Posted: Tue Jan 29, 2019 10:49 am
by IAmScared
It doesn't make sense.It's like me saying a person who touched my boobs without my consent raped me.

Re: I disagree

Posted: Tue Jan 29, 2019 11:00 am
by Sam W
Can I ask what part of it does't make sense, given the definition I described in my first post? Too, I'm not saying you have to define something that happened to you any given way; simply that someone forcibly touching another persons' breasts without their consent falls under the definition of sexual assault used by professionals who work with survivors.

Re: I disagree

Posted: Wed Jan 30, 2019 7:37 am
by IAmScared
Is sexual assault the same thing as rape?

Re: I disagree

Posted: Wed Jan 30, 2019 9:18 am
by Heather
Rape is more of a cultural/vague term.

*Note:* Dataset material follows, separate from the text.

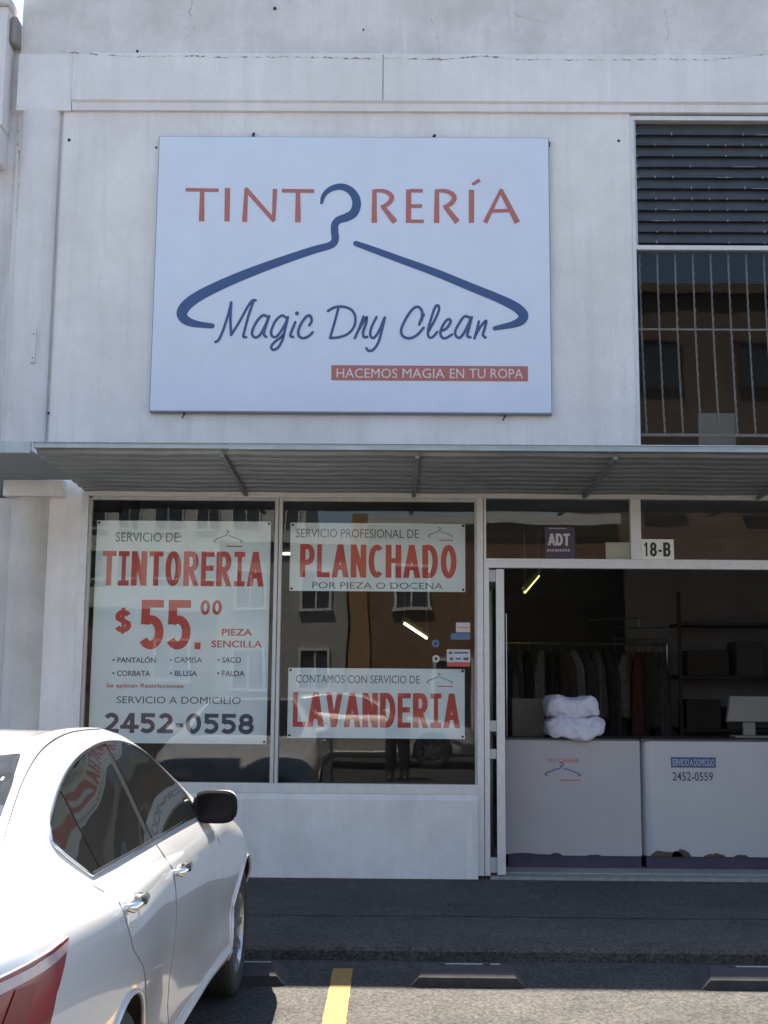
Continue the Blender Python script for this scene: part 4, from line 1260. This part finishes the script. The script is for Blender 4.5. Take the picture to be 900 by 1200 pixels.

Sexual assault is a legal term and one used more in healthcare. It is also more specific. Some people use them interchangeably, others do not.

We’re more inclined to use terms like sexual abuse and assault here, simply because they are better defined.

That said, you get to call things that have happened to you what you want to. In your posts, I am seeing a pattern of what sounds like sexual abuses and I worry that you seeming to want to dismiss them as abuses might be making you more vulnerable to them, though.